REQUIRED WORK
Restate word for word the lines of the data below, from the first through the one that has "m.build('lamp_shade', M_TIN, o)".

DATA SHOWN
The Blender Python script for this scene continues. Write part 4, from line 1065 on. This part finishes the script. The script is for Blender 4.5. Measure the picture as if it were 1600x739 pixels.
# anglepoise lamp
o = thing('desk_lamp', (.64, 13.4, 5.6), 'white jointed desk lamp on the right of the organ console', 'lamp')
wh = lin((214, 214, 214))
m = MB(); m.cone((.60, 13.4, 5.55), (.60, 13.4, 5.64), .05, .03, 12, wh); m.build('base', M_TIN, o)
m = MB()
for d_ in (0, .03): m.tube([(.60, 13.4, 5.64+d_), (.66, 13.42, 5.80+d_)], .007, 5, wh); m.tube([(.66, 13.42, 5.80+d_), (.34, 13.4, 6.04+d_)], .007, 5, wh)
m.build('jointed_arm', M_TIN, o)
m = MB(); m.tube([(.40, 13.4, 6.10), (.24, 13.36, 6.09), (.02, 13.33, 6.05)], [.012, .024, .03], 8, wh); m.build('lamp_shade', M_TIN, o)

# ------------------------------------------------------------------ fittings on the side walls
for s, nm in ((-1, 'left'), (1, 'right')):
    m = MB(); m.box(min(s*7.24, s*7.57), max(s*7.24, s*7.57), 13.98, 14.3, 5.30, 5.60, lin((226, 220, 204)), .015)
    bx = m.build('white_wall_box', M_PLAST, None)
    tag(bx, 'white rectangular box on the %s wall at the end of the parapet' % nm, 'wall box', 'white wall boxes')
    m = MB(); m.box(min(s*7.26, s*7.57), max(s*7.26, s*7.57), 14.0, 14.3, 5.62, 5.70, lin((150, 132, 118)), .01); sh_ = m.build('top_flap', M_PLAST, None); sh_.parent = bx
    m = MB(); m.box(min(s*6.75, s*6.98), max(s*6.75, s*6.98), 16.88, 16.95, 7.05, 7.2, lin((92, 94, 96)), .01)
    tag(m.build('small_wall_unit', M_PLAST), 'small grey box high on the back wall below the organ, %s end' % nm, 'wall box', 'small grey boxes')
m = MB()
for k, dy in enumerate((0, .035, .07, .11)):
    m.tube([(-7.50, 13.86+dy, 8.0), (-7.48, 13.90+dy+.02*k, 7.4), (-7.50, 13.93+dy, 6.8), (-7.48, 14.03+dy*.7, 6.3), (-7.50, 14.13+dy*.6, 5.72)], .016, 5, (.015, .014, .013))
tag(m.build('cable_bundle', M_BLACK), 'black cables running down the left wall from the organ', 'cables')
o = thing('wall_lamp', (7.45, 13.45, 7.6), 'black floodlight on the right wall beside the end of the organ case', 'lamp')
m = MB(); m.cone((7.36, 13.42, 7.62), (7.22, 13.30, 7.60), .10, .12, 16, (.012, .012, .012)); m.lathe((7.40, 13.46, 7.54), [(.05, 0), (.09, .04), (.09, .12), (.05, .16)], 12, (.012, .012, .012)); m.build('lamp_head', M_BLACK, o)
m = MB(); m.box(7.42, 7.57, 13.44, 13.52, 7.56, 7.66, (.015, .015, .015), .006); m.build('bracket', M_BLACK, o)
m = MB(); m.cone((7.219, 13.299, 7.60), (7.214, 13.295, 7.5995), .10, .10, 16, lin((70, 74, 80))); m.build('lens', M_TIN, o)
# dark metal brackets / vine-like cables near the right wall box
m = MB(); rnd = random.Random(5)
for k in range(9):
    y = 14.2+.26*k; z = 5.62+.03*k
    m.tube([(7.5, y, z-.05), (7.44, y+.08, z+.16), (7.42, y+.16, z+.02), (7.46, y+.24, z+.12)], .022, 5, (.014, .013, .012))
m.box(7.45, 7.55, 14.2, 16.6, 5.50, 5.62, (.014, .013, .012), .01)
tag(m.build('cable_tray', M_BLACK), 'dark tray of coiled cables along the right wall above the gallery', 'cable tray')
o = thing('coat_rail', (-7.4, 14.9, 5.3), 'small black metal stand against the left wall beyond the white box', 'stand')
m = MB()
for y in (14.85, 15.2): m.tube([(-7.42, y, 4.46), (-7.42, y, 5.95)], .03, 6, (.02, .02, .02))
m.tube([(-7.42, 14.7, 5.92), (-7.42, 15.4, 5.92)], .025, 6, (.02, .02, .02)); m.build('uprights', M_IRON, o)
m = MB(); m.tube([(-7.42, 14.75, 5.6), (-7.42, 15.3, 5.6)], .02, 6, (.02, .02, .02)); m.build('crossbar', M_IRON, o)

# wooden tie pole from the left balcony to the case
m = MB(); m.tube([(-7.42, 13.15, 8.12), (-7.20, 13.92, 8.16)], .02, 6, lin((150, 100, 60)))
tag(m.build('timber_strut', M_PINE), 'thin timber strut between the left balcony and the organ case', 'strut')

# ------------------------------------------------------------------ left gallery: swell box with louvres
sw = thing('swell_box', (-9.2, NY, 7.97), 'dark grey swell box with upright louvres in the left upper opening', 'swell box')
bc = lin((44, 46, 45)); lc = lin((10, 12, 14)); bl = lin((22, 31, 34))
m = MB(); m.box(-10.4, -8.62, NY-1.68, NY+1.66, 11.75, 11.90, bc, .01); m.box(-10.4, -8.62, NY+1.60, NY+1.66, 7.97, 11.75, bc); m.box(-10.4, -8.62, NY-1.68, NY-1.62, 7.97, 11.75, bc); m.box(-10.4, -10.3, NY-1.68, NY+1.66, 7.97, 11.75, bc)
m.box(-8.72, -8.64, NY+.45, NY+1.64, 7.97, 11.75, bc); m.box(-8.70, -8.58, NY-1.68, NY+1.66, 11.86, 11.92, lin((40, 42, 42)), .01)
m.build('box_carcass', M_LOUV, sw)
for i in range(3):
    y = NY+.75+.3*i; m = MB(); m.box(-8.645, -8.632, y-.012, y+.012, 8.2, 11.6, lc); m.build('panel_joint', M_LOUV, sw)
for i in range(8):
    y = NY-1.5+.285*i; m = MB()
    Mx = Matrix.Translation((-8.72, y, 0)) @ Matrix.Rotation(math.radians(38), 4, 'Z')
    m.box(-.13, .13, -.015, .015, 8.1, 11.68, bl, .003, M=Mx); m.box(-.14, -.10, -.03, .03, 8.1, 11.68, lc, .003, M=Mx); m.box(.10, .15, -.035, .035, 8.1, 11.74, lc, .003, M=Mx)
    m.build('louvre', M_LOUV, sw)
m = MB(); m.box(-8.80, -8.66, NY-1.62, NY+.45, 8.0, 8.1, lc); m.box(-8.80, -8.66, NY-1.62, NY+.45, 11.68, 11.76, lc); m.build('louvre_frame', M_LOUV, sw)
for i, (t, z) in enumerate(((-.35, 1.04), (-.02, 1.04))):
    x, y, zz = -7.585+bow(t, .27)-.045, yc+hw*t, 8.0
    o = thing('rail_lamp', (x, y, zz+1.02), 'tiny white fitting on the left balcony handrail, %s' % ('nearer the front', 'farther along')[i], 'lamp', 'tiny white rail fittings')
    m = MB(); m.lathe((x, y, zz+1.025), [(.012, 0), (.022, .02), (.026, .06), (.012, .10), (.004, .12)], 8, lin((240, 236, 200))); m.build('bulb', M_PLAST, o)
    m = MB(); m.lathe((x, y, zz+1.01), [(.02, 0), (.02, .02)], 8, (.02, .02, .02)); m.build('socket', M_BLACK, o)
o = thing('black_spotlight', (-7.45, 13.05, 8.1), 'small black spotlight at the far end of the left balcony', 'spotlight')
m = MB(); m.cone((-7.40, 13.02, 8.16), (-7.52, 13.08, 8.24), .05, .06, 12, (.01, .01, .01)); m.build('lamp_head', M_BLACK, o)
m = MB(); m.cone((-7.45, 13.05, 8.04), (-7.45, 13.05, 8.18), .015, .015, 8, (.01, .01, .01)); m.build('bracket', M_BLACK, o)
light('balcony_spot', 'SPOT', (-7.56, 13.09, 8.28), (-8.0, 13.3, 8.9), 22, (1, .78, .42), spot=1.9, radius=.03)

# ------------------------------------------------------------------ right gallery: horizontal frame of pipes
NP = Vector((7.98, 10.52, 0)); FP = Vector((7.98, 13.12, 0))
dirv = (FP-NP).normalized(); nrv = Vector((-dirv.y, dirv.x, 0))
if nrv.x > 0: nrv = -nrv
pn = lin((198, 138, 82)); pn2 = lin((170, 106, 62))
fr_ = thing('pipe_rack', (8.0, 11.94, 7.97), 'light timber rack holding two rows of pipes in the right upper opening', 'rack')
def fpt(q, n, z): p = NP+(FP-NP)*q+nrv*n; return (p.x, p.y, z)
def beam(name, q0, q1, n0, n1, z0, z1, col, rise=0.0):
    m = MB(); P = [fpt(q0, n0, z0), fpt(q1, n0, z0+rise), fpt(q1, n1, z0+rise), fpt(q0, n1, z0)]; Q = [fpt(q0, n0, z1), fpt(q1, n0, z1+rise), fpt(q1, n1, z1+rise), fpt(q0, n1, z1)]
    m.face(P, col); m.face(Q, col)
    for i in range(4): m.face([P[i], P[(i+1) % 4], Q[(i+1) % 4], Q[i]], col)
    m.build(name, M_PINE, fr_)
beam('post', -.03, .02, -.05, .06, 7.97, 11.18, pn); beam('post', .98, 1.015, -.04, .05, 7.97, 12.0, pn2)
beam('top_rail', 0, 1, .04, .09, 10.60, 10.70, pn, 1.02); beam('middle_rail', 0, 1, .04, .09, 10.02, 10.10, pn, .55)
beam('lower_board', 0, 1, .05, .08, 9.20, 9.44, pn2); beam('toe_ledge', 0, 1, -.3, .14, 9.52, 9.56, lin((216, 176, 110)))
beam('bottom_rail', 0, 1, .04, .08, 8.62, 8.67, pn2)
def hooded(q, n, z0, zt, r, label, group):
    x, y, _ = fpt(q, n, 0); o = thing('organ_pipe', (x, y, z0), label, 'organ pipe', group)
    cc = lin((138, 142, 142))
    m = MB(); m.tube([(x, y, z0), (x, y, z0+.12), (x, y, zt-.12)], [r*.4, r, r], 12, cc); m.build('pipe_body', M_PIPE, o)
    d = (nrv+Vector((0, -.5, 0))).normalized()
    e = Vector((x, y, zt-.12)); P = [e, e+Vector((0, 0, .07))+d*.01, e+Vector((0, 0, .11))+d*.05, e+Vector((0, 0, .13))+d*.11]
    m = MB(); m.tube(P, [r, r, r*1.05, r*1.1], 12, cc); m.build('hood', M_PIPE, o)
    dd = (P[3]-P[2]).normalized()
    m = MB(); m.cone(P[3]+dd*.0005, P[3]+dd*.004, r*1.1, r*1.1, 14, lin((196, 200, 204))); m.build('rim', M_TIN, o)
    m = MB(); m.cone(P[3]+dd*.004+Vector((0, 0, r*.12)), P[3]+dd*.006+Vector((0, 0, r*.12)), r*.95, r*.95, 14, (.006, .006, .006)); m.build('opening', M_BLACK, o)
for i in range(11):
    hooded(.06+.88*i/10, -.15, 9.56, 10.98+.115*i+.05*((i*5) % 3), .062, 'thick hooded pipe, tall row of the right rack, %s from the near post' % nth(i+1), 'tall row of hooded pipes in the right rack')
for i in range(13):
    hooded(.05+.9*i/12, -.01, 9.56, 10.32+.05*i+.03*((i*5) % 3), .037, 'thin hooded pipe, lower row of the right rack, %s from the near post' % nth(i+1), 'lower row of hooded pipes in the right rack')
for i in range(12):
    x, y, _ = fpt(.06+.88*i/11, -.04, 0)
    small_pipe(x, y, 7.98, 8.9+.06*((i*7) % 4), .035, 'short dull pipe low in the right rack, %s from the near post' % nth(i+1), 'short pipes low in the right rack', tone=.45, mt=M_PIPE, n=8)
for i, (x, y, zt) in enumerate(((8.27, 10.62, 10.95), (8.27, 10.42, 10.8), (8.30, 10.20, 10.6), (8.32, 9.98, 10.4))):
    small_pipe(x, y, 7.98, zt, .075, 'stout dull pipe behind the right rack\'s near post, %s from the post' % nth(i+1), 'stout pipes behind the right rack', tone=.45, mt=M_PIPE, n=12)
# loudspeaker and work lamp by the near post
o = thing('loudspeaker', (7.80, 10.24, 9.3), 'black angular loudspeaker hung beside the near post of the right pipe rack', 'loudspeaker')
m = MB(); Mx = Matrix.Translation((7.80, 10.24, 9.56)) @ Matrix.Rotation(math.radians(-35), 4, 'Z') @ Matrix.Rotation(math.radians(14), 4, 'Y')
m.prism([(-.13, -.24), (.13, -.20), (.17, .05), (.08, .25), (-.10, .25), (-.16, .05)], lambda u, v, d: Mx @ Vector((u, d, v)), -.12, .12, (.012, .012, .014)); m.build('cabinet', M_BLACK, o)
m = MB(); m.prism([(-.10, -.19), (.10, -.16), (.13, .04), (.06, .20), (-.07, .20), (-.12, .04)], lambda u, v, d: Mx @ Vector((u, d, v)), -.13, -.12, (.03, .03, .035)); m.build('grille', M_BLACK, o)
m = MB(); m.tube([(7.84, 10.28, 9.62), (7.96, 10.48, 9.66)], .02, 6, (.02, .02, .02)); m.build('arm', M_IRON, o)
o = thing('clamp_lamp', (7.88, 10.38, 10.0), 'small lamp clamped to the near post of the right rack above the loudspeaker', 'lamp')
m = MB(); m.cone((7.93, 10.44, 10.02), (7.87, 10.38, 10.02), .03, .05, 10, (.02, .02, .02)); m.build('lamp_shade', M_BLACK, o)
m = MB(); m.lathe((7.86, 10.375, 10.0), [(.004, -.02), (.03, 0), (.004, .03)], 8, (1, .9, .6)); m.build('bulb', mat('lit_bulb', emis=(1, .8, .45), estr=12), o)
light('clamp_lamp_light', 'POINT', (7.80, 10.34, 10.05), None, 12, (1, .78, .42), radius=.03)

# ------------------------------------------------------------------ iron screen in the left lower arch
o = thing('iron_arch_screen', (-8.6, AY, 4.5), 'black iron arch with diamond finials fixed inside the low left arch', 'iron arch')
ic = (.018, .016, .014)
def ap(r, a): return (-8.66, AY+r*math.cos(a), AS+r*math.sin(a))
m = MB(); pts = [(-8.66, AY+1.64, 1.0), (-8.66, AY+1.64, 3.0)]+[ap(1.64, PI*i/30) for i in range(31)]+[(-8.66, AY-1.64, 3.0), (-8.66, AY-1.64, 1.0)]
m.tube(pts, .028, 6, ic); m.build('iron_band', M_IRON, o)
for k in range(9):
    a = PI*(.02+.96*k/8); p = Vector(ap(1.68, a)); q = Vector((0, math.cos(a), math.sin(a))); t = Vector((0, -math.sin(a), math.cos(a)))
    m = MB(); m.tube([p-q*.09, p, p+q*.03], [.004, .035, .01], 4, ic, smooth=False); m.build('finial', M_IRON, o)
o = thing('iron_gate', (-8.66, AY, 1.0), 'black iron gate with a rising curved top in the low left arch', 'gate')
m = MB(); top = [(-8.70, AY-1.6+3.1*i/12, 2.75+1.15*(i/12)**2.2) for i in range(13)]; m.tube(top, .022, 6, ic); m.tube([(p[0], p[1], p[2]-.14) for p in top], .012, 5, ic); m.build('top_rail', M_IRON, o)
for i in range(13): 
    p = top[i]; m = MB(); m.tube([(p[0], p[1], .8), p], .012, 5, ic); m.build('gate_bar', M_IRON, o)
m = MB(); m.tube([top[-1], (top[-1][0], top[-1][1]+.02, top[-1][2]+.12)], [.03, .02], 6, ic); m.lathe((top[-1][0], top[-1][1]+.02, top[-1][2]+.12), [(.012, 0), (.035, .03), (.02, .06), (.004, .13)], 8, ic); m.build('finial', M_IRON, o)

FINISHED ANSWER
The Blender Python script for this scene continues. Write part 4, from line 1065 on. This part finishes the script. The script is for Blender 4.5. Measure the picture as if it were 1600x739 pixels.
# anglepoise lamp
o = thing('desk_lamp', (.64, 13.4, 5.6), 'white jointed desk lamp on the right of the organ console', 'lamp')
wh = lin((214, 214, 214))
m = MB(); m.cone((.60, 13.4, 5.55), (.60, 13.4, 5.64), .05, .03, 12, wh); m.build('base', M_TIN, o)
m = MB()
for d_ in (0, .03): m.tube([(.60, 13.4, 5.64+d_), (.66, 13.42, 5.80+d_)], .007, 5, wh); m.tube([(.66, 13.42, 5.80+d_), (.34, 13.4, 6.04+d_)], .007, 5, wh)
m.build('jointed_arm', M_TIN, o)
m = MB(); m.tube([(.40, 13.4, 6.10), (.24, 13.36, 6.09), (.02, 13.33, 6.05)], [.012, .024, .03], 8, wh); m.build('lamp_shade', M_TIN, o)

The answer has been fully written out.